Recensione dello spettacolo Rita Atria. Un’adolescente contro la mafia in scena al Teatro Lo Spazio dal 10 al 15 gennaio 2017
Lei è Caterina Venturini, drammaturga e regista da sempre attenta a tutto ciò che non deve e non può essere dimenticato. Lui, Francesco Rallo, è un ex esponente di spicco della mafia trapanese, ora pentito. Insieme hanno voluto rendere omaggio e ricordare sul palcoscenico del Teatro Lo Spazio il coraggio e il sacrificio della giovanissima Rita Atria, un’adolescente contro la mafia.
Una scenografia essenziale, dieci sgabelli sparsi, quel che basta per evocare gli eventi drammatici della Sicilia spaccata dalle faide mafiose e di un piccolo paese nel trapanese, Partanna, scenario di guerre tra clan, di paura e omertà, di violenza e leggi non scritte. Sette protagonisti riempiono la scena, con le loro scelte di vita agli antipodi, e si alternano, si animano, si illuminano per raccontare la stessa triste storia: il dramma della piccola Rita Atria, pronta, nonostante l’età, a sacrificarsi per combattere quel sistema che le ha portato via prima il padre, poi il fratello e infine anche la madre.
Inizia così, in un susseguirsi di voci e luci che si accendono e si spengono, la narrazione, ora in prima persona, ora attraverso le parole tratte direttamente dal diario di Rita, di una delle pagine di cronaca nera nazionale più tristi della storia contemporanea.
Nata in una terra in cui i valori sono rovesciati e ad essere considerati degni di rispetto e d’onore sono solo gli uomini e le donne che si piegano al volere e ai dettami dei boss, dopo la morte di suo fratello Nicola, la piccola Atria (Irene Pietracci) decide di seguire le orme di sua cognata Piera (Maurizia Grossi) e di collaborare con la giustizia. Incurante degli scongiuri della madre, Donna Giovanna (Valeria Trellini), e del fidanzato Salvatore (Gregorio Valenti), anche lui legato alla malavita locale, la “picciridda” si rivolge direttamente al giudice Paolo Borsellino (Maurizio Palladino) e gli racconta ogni informazione utile all’arresto dei criminali responsabili dell’uccisione del padre e del fratello, e non solo.
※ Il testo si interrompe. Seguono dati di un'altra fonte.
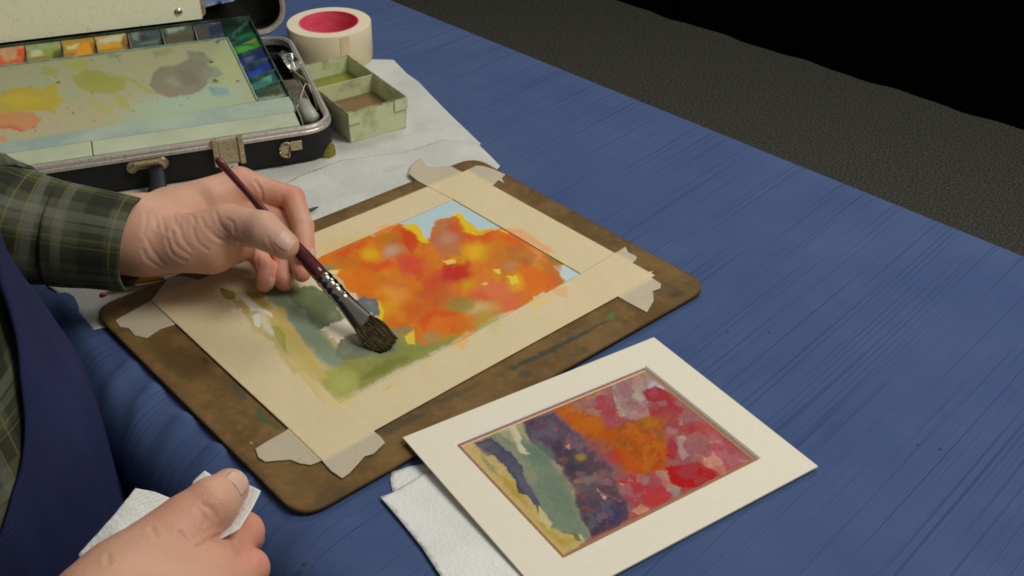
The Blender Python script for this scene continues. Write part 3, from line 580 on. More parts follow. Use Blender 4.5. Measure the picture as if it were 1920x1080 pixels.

La sua, però, non è una storia a lieto fine: Rita è vittima, insieme allo stesso Borsellino, di quel sistema che voleva sconfiggere. Dopo solo una settimana dalla strage di Via D’Amelio, costretta a rinunciare anche all’ultimo punto fermo della sua vita, lo “zio Paolo”, la piccola Atria decide di farla finita, gettandosi dal settimo piano del palazzo romano in cui era custodita sotto falso nome, secondo le classiche regole del programma protezione testimoni.
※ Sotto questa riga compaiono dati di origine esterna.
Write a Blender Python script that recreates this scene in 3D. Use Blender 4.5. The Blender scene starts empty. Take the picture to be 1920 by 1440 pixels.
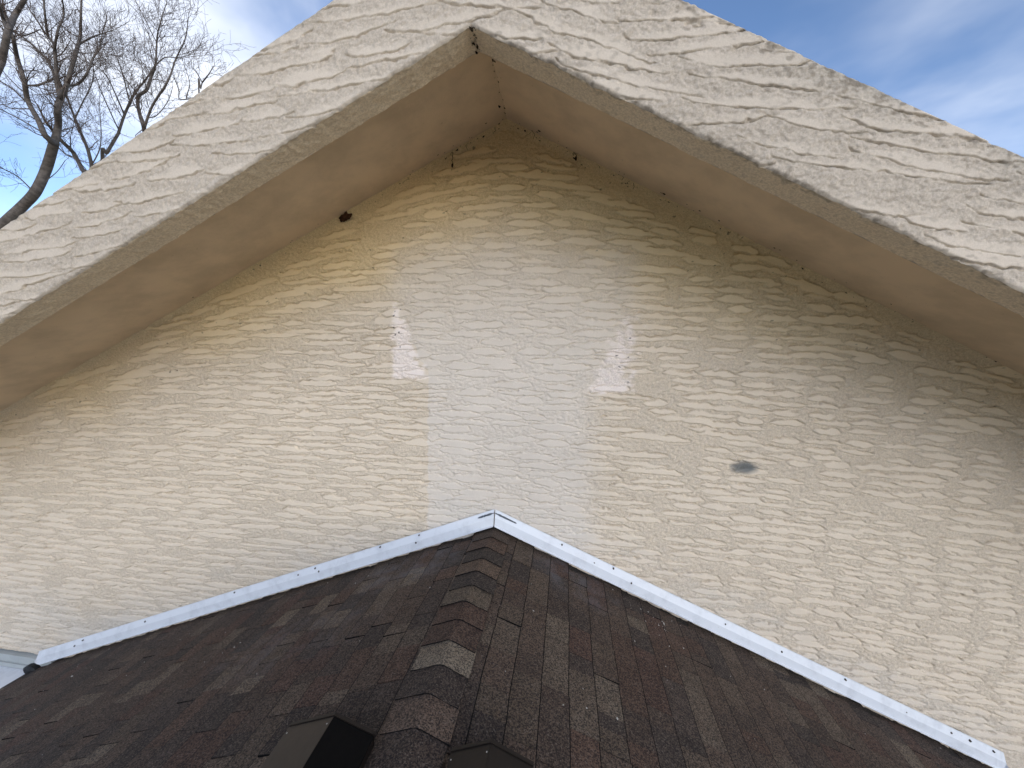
import bpy, math, random
import numpy as np
from mathutils import Vector, Matrix

# ------------------------------------------------------------------ camera
scene = bpy.context.scene
col = scene.collection
CAM = Vector((0.443, -2.73, 1.2634))
YAW, PITCH, ROLL, FPX = 0.1237, -0.1092, 0.0255, 714.8
_f = Vector((-math.sin(YAW)*math.cos(PITCH), math.cos(YAW)*math.cos(PITCH), math.sin(PITCH)))
_r = Vector((math.cos(YAW), math.sin(YAW), 0)); _u = _r.cross(_f)
_r, _u = (math.cos(ROLL)*_r + math.sin(ROLL)*_u), (-math.sin(ROLL)*_r + math.cos(ROLL)*_u)
cam = bpy.data.cameras.new('camera'); cam_ob = bpy.data.objects.new('camera', cam); col.objects.link(cam_ob)
M4 = Matrix(((_r.x, _u.x, -_f.x, CAM.x), (_r.y, _u.y, -_f.y, CAM.y), (_r.z, _u.z, -_f.z, CAM.z), (0, 0, 0, 1)))
cam_ob.matrix_world = M4
cam.sensor_width = 36; cam.lens = FPX/1920*36; cam.clip_start = 0.05; cam.clip_end = 3000
scene.camera = cam_ob

# ------------------------------------------------------------------ world, sun, exposure
SUN_EL, SUN_AZ = math.radians(19), math.radians(154)     # azimuth clockwise from +Y (the back of the house)
world = bpy.data.worlds.new('World'); scene.world = world; world.use_nodes = True
nt = world.node_tree; nt.nodes.clear()
def wn(t, **k):
    n = nt.nodes.new(t)
    for a, b in k.items(): setattr(n, a, b)
    return n
def mathn(op, a=None, b=None, clamp=False, tree=None):
    tree = tree or nt
    n = tree.nodes.new('ShaderNodeMath'); n.operation = op; n.use_clamp = clamp
    for i, v in enumerate((a, b)):
        if v is None: continue
        if isinstance(v, (int, float)): n.inputs[i].default_value = v
        else: tree.links.new(v, n.inputs[i])
    return n.outputs[0]
sky = wn('ShaderNodeTexSky', sky_type='NISHITA', sun_disc=False, sun_elevation=SUN_EL, sun_rotation=SUN_AZ,
         air_density=.7, dust_density=.6, ozone_density=2.4, altitude=300)
tc = wn('ShaderNodeTexCoord')
mp = wn('ShaderNodeMapping'); mp.inputs['Scale'].default_value = (1.0, 1.0, 1.5); mp.inputs['Location'].default_value = (17.2, 9.3, 3.1)
nt.links.new(tc.outputs['Generated'], mp.inputs['Vector'])
n1 = wn('ShaderNodeTexNoise'); n1.inputs['Scale'].default_value = 1.7; n1.inputs['Detail'].default_value = 6; n1.inputs['Roughness'].default_value = .5
n1.inputs['Distortion'].default_value = .35
nt.links.new(mp.outputs[0], n1.inputs['Vector'])
cr = wn('ShaderNodeMapRange', interpolation_type='SMOOTHSTEP'); cr.inputs[1].default_value = .39; cr.inputs[2].default_value = .80; cr.inputs[4].default_value = .95
nt.links.new(n1.outputs['Fac'], cr.inputs[0])
mix = wn('ShaderNodeMix', data_type='RGBA'); mix.inputs['B'].default_value = (5.6, 5.7, 5.9, 1)
nt.links.new(cr.outputs[0], mix.inputs['Factor']); nt.links.new(sky.outputs[0], mix.inputs['A'])
bg = wn('ShaderNodeBackground'); bg.inputs['Strength'].default_value = .1
out = wn('ShaderNodeOutputWorld')
nt.links.new(mix.outputs['Result'], bg.inputs['Color']); nt.links.new(bg.outputs[0], out.inputs['Surface'])

sd = bpy.data.lights.new('sun', 'SUN'); sd.energy = 0.58; sd.angle = math.radians(85); sd.color = (1, .95, .87)
so = bpy.data.objects.new('sun', sd); col.objects.link(so)
sdir = Vector((math.sin(SUN_AZ)*math.cos(SUN_EL), math.cos(SUN_AZ)*math.cos(SUN_EL), math.sin(SUN_EL)))
so.rotation_euler = sdir.to_track_quat('Z', 'Y').to_euler(); so.location = sdir*30
vs = scene.view_settings; vs.view_transform = 'Standard'; vs.look = 'None'; vs.exposure = 1.40; vs.gamma = 1; vs.use_curve_mapping = False

# ------------------------------------------------------------------ helpers
RNG = np.random.default_rng(7); random.seed(11)
def link(o, parent=None):
    col.objects.link(o)
    if parent: o.parent = parent
    return o
def empty(name, loc=(0, 0, 0)):
    o = bpy.data.objects.new(name, None); o.location = loc; o.empty_display_size = .2; return link(o)
def tag(o, label=None, cat=None, group=None, kind=None):
    if label: o['label'] = label
    if cat: o['category'] = cat
    if group: o['group'] = group
    if kind: o['kind'] = kind
    return o
def pymesh(name, v, f, m, parent=None, smooth=False, colors=None):
    me = bpy.data.meshes.new(name); me.from_pydata([tuple(map(float, p)) for p in v], [], f)
    if m: me.materials.append(m)
    if smooth: me.polygons.foreach_set('use_smooth', [True]*len(me.polygons))
    if colors is not None:
        a = me.color_attributes.new('paint', 'FLOAT_COLOR', 'POINT'); a.data.foreach_set('color', np.asarray(colors, np.float32).ravel())
    me.update()
    return link(bpy.data.objects.new(name, me), parent)
def np_mesh(name, co, quads, m, parent=None, attrs=None, smooth=True):
    """co (n,3), quads (k,4); drops unused vertices"""
    used = np.zeros(len(co), bool); used[quads.ravel()] = True
    idx = np.cumsum(used)-1; co = co[used]; quads = idx[quads]
    me = bpy.data.meshes.new(name)
    me.vertices.add(len(co)); me.vertices.foreach_set('co', co.astype(np.float32).ravel())
    k = len(quads); me.loops.add(k*4); me.loops.foreach_set('vertex_index', quads.astype(np.int32).ravel())
    me.polygons.add(k); me.polygons.foreach_set('loop_start', np.arange(0, k*4, 4, dtype=np.int32))
    me.polygons.foreach_set('use_smooth', np.full(k, smooth))
    me.update(calc_edges=True)
    for n, d in (attrs or {}).items():
        d = d[used]
        if d.ndim == 2:
            a = me.color_attributes.new(n, 'FLOAT_COLOR', 'POINT')
            a.data.foreach_set('color', np.c_[d, np.ones(len(d))].astype(np.float32).ravel())
        else:
            a = me.attributes.new(n, 'FLOAT', 'POINT'); a.data.foreach_set('value', d.astype(np.float32))
    me.materials.append(m)
    return link(bpy.data.objects.new(name, me), parent)
def grid_quads(ni, nj, off=0, flip=False):
    i, j = np.meshgrid(np.arange(ni-1), np.arange(nj-1), indexing='ij')
    a = i*nj+j
    q = np.stack([a, a+nj, a+nj+1, a+1], -1).reshape(-1, 4)+off
    return q[:, ::-1] if flip else q
def box(v, f, x0, x1, y0, y1, z0, z1):
    b = len(v)
    v += [(x0, y0, z0), (x1, y0, z0), (x1, y1, z0), (x0, y1, z0), (x0, y0, z1), (x1, y0, z1), (x1, y1, z1), (x0, y1, z1)]
    f += [(b, b+3, b+2, b+1), (b+4, b+5, b+6, b+7), (b, b+1, b+5, b+4), (b+1, b+2, b+6, b+5), (b+2, b+3, b+7, b+6), (b+3, b, b+4, b+7)]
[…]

Dal momento della ribellione, alla presa di coscienza, che la spinge ad agire in nome della giustizia, quella vera, fino all’esplosione in cui rimane ucciso il magistrato Borsellino, lo spettatore segue e vive il dramma di una ragazzina che, non ancora maggiorenne, si fa carico delle responsabilità e delle colpe di una società (volendo parafrasare le sue stesse parole) non ancora pronta a sconfiggere la mafia prima dentro e poi fuori di sé.
Costretta a dire addio alla madre, che preferisce rinunciare all’amore per la figlia piuttosto che al rispetto per il clan che le ha sterminato la famiglia, al ragazzo che le promette amore e un matrimonio e persino al nome e a degli amici, Rita, e insieme a lei il pubblico, trova solo nel giudice e nella cognata Piera (l’unica a parlare senza inflessione dialettale, l’unica voce fuori dal coro) comprensione, sostegno e dei modelli da seguire.
In un crescendo di tensione ed emotività, suggellate dal canto della stessa Venturini, parte della pièce insieme a Rallo, nel ruolo del padrino, il pubblico rivive, in un’ora di spettacolo, la tragica storia di un’adolescente sola contro la mafia e, commosso, sembra quasi chiederle scusa, per non aver reagito, per averla lasciata sola a combattere un male troppo grande perfino per una ragazza forte, grintosa e coraggiosa come Rita.